An apprenticeship combines working in a job, learning ‘hands on’, and studying for qualifications like NVQ 2 or 3, Key Skills and Technical Certificates such as BTEC or City and Guilds.  The Higher Apprenticeship can also offer you the chance to take a Foundation Degree. There are apprenticeships in lots of job areas; nationally there are more than 200 types of work supported through apprenticeship programmes.

This is why most young people who go into work or training in the Warrington area do so through an apprenticeship.

What are the different levels of apprenticeship?

In order to cater for as wide a range of young people as possible there are three levels of apprenticeship for those aged 16 to 24..

  • Intermediate Level Apprenticeships
  • Advanced Level Apprenticeships
  • Higher Apprenticeships

As apprenticeship places with some employers are very competitive, you may need GCSEs at a set grade to start a programme.

Many employers will also use assessment tests and interviews to help them decide who to take on. In addition depending on your grades in GCSE English and Mathematics, you might need to take a literacy and numeracy test.


As has been said before, the assumption here is that  the ultimate aim of everyone who is considering work is doing so, at least in part, in order to enable themselves to become independent, not relying upon others be that parents, partners or the state for their financial security.

But what if you are unable to find a job, apprenticeship or a place to continue your studies full-time and what if you lose a job or college place?
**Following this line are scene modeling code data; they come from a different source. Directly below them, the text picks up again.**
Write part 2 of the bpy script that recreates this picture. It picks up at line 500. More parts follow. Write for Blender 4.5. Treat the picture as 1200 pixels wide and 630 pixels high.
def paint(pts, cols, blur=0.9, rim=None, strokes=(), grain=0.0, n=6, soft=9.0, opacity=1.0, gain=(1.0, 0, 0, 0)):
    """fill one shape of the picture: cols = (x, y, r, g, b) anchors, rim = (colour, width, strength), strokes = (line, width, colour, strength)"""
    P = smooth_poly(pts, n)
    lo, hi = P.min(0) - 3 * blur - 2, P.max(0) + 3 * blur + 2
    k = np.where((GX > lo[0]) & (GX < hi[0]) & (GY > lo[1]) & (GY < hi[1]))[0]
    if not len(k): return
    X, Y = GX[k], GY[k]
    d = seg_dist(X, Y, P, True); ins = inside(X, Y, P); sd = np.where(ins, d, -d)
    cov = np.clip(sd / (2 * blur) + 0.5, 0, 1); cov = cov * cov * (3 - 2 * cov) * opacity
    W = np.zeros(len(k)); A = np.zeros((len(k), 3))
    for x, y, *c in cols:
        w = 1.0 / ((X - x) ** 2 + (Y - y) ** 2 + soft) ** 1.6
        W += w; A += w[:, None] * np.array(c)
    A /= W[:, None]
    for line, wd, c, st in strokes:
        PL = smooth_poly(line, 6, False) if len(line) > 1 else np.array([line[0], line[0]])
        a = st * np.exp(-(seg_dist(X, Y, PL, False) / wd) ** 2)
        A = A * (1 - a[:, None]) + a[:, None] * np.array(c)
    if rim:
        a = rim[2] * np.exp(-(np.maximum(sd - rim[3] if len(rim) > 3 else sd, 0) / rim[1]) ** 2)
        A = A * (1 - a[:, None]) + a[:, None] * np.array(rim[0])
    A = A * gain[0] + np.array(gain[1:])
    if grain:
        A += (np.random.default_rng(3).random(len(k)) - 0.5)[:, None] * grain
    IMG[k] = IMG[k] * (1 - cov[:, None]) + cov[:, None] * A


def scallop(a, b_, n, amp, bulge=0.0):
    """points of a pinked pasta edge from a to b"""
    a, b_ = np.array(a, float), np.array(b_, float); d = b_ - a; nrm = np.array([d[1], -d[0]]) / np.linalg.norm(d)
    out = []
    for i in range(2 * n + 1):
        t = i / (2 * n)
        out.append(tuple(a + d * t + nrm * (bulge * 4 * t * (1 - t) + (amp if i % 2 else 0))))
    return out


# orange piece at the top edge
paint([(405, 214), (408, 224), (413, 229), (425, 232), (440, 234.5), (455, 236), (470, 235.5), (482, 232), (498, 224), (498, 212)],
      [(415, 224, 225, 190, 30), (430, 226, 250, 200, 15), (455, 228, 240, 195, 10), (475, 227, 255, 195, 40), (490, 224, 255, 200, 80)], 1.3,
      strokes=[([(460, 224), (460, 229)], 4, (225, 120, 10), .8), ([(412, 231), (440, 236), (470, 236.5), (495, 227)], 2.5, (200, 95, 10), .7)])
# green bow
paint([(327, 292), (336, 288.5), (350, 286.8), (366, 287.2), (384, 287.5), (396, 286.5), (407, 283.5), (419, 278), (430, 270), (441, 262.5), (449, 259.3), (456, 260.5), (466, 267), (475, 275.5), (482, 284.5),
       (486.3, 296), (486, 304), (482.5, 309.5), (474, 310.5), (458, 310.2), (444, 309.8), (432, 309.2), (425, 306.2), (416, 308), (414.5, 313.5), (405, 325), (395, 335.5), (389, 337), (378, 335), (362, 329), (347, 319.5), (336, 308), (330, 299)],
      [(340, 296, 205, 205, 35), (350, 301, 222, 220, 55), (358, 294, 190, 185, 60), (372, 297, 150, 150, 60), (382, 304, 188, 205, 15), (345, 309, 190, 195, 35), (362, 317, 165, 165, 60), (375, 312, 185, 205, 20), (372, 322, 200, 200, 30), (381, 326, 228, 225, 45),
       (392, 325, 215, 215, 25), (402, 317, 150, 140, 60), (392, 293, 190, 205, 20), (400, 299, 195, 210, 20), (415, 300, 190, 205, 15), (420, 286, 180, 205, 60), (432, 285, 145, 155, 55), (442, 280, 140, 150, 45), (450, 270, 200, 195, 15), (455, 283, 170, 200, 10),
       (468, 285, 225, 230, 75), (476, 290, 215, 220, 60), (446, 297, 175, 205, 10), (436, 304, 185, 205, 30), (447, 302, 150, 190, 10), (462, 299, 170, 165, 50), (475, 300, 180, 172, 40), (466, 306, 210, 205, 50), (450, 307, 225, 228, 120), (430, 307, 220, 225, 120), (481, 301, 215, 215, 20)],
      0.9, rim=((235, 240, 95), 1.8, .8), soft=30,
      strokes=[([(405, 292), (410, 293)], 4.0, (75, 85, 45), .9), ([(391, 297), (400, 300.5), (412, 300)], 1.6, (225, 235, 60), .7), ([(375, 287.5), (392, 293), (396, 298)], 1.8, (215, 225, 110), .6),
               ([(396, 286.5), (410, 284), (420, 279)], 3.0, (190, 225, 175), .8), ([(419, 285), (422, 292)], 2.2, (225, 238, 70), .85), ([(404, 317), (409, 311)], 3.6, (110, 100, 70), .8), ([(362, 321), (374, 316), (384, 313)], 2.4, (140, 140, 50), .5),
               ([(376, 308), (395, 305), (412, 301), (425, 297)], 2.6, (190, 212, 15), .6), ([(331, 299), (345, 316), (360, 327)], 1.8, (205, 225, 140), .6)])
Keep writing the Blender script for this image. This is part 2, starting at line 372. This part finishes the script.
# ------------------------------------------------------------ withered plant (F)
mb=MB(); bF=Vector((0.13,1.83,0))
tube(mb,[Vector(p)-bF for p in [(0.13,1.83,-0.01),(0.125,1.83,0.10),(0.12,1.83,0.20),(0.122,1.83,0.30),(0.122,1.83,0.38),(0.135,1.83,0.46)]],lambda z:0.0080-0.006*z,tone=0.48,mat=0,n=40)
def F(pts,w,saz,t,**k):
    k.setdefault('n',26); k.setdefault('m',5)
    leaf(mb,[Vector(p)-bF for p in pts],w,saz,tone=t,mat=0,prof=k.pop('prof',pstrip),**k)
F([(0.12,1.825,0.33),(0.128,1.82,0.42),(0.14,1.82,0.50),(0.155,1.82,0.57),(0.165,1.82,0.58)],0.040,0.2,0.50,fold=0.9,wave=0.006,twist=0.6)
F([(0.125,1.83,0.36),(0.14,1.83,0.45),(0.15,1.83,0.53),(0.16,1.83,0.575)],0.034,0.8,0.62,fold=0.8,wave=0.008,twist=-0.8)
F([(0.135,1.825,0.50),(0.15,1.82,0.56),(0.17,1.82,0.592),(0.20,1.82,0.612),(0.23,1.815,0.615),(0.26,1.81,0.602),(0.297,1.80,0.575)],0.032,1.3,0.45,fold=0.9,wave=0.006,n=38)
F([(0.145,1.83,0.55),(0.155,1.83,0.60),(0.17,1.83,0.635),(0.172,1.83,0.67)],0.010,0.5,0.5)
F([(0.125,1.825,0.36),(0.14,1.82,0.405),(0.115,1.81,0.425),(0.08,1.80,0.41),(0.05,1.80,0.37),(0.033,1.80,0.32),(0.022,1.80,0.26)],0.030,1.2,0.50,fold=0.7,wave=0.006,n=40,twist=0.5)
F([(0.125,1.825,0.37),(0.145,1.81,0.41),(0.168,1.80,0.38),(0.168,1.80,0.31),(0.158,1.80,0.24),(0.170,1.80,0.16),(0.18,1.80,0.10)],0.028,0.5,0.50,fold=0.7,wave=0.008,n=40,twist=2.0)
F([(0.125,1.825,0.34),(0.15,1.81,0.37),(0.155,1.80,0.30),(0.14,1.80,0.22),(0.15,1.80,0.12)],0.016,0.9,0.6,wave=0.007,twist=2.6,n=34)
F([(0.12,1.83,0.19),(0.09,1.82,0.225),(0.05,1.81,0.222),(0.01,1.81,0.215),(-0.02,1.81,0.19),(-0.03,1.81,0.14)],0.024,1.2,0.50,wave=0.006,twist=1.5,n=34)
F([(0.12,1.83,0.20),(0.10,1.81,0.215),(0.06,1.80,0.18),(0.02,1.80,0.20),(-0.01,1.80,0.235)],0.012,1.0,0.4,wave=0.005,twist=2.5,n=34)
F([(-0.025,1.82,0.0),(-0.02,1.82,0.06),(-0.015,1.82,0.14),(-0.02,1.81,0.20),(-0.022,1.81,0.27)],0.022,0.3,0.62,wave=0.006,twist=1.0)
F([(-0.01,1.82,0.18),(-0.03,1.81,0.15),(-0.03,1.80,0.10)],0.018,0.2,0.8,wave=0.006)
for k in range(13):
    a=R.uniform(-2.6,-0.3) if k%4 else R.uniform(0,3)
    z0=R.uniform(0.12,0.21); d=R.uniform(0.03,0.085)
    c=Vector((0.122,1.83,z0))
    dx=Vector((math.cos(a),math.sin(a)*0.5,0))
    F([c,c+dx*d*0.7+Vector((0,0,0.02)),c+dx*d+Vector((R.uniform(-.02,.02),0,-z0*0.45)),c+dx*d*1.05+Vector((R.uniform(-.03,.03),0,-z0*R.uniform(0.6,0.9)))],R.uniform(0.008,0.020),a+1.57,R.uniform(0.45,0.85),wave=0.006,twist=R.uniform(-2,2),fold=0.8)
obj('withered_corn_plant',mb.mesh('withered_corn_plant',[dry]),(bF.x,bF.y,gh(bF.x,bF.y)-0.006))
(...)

What happens to you and how do you live when you are part of the NEET (not in education employment or training)?

There are lots of myths and stories about what if anything you can claim if you do not have a job, apprenticeship or a place to continue your studies.

The aim of the government is to ensure that 16 and 17-year-olds can secure a suitable offer of education or training in a school, college or work-based training. This process is known as the ‘September Guarantee’(1). Because of this 16 and 17-year-olds are not expected be able to make a claim for either of the two main benefits Jobseeker’s Allowance and Income Support. However, depending on your individual circumstances you may be able to claim.

Jobseeker’s Allowance

Jobseeker’s Allowance (JSA) is a benefit open to most people over the age of 18 who are unemployed, not in education and looking for work.

If you are 16 or 17, you will only be able to receive Jobseeker’s Allowance in exceptional circumstances. For example if you are unable to live at home with your family, this is what they call ‘estrangement’.

Income Support

If you are over 16 and unable to work because you are a lone parent, a parent who has to stay home and look after your children, registered as a disabled person, or you are responsible for the care of a relative who is disabled you may be eligible for Income Support.

Advice and help

If you think you may be eligible to make a claim for one of these benefits you need to call your local Jobcentre Plus office. Staff there will be able to help you find out what you are entitled to and guide you through filling in a claim form.

For many people, asking about and filling in forms for benefits can seem a little daunting so if you are 16 or 17 the best place to start is to call in to talk to one of the advisers from the Warrington Borough Council Young People’s Careers Service in the Youth Café on Mondays to Fridays from 12.30pm to 5pm.

As well as giving advice about what, if any, benefits you may be able to claim, the advisers will help you to find a job, apprenticeship or a place to continue your studies full-time.